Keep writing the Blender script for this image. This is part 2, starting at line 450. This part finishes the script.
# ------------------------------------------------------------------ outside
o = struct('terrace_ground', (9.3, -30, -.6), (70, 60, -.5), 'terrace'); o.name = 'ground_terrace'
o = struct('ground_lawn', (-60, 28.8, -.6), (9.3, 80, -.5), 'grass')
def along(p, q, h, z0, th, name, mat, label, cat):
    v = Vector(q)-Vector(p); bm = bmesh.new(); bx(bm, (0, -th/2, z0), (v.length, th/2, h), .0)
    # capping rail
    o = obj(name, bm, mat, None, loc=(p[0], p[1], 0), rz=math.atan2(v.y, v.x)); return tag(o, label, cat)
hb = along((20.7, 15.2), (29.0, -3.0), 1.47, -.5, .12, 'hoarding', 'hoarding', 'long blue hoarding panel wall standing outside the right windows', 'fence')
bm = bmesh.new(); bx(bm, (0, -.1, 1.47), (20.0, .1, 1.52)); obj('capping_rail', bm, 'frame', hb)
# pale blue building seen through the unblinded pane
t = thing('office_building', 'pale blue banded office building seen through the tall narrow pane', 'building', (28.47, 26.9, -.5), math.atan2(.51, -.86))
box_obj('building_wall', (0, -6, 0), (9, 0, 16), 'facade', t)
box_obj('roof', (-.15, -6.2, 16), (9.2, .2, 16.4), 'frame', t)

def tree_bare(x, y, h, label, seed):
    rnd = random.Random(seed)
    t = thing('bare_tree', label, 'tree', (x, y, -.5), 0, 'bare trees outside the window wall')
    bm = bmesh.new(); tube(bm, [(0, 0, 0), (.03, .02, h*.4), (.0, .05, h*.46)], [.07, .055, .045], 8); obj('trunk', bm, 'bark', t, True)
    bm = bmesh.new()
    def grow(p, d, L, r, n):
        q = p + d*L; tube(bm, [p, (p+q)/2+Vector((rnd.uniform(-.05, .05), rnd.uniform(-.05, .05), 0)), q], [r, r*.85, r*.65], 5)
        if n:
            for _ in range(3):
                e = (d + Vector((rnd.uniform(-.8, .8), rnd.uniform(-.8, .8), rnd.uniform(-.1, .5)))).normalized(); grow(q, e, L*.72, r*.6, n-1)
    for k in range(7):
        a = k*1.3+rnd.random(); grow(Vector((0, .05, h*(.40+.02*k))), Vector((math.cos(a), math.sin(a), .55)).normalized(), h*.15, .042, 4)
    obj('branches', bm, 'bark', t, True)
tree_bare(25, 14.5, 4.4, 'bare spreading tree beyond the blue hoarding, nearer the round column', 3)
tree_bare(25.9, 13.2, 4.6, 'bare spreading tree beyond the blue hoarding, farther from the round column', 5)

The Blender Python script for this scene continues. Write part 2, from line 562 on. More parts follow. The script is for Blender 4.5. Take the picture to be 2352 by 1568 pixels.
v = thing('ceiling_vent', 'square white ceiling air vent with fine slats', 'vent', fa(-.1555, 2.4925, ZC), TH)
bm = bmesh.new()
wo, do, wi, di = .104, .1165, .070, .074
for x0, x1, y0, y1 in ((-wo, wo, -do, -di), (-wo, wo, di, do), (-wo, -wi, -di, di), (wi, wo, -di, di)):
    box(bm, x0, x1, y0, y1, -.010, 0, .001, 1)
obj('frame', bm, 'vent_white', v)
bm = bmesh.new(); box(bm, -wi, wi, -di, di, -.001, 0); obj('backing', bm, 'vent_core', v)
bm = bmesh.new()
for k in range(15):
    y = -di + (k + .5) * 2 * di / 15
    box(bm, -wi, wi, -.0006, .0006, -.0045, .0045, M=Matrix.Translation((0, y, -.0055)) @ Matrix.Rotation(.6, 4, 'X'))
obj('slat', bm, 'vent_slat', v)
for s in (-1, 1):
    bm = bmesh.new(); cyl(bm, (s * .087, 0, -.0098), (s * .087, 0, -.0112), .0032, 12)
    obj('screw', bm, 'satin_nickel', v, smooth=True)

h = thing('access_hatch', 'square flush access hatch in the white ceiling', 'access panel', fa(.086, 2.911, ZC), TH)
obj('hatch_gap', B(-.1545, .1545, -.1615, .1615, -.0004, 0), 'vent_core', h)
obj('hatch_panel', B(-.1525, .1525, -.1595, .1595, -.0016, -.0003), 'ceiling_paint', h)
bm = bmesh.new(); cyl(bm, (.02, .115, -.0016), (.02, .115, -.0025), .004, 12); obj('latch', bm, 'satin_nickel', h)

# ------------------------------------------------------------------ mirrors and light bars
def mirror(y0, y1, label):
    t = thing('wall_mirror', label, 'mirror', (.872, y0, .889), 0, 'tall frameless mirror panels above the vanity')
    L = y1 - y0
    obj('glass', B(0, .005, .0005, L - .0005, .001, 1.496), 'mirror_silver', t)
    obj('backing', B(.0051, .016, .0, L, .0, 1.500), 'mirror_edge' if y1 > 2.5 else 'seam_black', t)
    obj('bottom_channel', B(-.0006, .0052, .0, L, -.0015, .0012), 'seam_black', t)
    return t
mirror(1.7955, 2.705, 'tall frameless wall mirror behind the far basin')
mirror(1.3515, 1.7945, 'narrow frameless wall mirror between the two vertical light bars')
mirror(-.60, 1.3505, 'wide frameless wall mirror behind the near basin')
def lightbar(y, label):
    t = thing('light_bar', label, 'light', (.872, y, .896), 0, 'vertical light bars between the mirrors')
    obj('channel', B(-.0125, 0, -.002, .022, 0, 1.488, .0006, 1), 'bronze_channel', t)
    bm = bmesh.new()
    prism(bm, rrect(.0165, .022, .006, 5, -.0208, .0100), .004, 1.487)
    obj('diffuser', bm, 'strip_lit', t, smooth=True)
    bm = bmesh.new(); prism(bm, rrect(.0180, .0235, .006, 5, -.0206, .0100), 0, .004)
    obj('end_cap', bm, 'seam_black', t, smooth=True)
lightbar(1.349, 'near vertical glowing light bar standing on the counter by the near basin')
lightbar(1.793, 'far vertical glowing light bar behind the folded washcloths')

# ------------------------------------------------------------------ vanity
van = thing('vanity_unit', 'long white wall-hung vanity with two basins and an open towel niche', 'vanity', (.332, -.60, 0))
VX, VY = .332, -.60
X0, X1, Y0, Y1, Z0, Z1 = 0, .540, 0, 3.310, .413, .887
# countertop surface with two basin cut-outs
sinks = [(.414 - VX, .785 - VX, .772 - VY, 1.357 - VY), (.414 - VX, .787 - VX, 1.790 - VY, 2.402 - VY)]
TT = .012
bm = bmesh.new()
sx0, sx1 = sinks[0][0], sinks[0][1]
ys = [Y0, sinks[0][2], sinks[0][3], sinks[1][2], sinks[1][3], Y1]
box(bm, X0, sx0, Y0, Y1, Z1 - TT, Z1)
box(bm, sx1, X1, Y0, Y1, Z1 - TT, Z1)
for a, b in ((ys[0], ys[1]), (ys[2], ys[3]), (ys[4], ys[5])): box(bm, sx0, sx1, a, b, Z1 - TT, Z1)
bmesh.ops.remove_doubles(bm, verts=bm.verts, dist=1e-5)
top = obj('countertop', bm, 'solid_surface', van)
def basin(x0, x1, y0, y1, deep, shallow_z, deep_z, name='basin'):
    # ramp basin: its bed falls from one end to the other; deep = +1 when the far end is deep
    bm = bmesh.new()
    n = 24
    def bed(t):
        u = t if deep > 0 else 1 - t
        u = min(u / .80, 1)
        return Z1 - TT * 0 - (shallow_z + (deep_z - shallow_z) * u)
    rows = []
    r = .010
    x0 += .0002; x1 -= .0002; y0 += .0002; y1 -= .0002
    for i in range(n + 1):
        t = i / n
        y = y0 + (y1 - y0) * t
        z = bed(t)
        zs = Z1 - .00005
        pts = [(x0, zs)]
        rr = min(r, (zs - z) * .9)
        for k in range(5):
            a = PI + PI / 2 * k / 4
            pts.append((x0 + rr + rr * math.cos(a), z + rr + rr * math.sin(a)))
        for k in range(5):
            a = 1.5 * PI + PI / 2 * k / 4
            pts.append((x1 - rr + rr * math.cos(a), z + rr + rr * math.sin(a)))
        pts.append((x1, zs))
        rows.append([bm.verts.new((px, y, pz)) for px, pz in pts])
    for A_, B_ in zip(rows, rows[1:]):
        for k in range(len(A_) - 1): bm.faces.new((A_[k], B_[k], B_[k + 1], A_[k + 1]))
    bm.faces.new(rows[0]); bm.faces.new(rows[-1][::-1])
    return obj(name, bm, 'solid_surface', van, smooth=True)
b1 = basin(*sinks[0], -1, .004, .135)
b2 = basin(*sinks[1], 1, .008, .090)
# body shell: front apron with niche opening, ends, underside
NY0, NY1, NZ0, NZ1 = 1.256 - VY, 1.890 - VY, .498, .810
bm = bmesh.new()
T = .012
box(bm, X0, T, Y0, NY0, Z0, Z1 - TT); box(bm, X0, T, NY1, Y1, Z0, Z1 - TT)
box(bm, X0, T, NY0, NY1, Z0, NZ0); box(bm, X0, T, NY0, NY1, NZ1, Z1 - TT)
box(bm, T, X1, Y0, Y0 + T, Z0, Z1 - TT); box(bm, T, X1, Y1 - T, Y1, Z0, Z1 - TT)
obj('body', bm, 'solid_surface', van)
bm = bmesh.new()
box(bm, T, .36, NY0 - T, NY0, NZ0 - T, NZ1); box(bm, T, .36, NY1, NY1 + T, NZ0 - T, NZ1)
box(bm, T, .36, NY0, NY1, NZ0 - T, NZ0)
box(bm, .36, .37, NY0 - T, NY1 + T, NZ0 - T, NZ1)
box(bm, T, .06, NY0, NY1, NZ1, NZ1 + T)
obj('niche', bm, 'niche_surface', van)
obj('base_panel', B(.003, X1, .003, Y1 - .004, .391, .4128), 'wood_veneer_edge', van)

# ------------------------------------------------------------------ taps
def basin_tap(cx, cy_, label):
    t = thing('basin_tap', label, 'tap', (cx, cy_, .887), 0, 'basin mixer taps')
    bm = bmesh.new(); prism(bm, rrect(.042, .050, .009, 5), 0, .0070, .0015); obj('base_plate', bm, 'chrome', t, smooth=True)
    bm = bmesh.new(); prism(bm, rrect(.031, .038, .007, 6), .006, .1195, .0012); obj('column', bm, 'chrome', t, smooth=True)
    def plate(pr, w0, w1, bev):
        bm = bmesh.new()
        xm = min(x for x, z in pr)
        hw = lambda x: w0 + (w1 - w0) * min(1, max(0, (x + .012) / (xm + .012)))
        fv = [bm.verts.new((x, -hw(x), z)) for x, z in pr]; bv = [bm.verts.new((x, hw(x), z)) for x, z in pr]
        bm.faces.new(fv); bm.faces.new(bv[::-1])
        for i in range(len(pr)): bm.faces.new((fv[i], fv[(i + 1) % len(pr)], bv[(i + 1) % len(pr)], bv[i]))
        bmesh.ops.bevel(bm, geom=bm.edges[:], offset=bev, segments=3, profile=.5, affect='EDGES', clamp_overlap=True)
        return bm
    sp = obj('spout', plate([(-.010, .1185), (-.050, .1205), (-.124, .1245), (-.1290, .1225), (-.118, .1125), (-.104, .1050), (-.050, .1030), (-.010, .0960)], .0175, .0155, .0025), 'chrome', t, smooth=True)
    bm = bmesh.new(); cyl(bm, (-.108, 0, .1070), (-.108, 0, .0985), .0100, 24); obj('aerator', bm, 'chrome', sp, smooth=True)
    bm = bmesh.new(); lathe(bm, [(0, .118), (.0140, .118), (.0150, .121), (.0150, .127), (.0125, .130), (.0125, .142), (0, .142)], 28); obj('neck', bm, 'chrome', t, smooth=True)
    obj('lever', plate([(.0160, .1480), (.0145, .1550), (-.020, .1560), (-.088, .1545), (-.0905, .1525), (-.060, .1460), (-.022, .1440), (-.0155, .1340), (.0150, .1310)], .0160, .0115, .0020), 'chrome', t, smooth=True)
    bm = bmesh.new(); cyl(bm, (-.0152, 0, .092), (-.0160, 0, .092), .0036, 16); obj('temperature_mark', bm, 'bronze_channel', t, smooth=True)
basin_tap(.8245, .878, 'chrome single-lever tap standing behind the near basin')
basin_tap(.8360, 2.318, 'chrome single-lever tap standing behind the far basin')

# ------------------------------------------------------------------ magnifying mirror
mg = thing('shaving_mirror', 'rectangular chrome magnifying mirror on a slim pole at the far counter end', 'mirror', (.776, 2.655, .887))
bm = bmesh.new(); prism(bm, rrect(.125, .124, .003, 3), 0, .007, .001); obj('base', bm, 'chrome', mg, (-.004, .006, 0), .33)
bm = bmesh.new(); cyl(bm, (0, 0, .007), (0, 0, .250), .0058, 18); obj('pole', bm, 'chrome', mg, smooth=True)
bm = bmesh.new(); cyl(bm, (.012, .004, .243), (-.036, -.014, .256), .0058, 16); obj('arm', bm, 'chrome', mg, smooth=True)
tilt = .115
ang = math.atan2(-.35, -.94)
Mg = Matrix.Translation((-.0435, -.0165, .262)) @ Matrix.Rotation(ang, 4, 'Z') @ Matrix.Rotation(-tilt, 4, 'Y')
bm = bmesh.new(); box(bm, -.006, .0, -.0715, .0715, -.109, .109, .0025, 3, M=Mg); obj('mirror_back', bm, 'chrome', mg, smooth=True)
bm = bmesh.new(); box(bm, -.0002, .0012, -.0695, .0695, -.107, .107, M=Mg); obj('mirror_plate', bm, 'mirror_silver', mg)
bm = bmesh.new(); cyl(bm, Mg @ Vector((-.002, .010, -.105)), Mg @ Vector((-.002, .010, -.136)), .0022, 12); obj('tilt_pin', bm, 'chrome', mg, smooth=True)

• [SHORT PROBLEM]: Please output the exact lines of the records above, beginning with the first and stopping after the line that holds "box_obj('roof', (-.15, -6.2, 16), (9.2, .2, 16.4), 'frame', t)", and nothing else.

• [RESULT FOR THIS TASK]:
Keep writing the Blender script for this image. This is part 2, starting at line 450. This part finishes the script.
# ------------------------------------------------------------------ outside
o = struct('terrace_ground', (9.3, -30, -.6), (70, 60, -.5), 'terrace'); o.name = 'ground_terrace'
o = struct('ground_lawn', (-60, 28.8, -.6), (9.3, 80, -.5), 'grass')
def along(p, q, h, z0, th, name, mat, label, cat):
    v = Vector(q)-Vector(p); bm = bmesh.new(); bx(bm, (0, -th/2, z0), (v.length, th/2, h), .0)
    # capping rail
    o = obj(name, bm, mat, None, loc=(p[0], p[1], 0), rz=math.atan2(v.y, v.x)); return tag(o, label, cat)
hb = along((20.7, 15.2), (29.0, -3.0), 1.47, -.5, .12, 'hoarding', 'hoarding', 'long blue hoarding panel wall standing outside the right windows', 'fence')
bm = bmesh.new(); bx(bm, (0, -.1, 1.47), (20.0, .1, 1.52)); obj('capping_rail', bm, 'frame', hb)
# pale blue building seen through the unblinded pane
t = thing('office_building', 'pale blue banded office building seen through the tall narrow pane', 'building', (28.47, 26.9, -.5), math.atan2(.51, -.86))
box_obj('building_wall', (0, -6, 0), (9, 0, 16), 'facade', t)
box_obj('roof', (-.15, -6.2, 16), (9.2, .2, 16.4), 'frame', t)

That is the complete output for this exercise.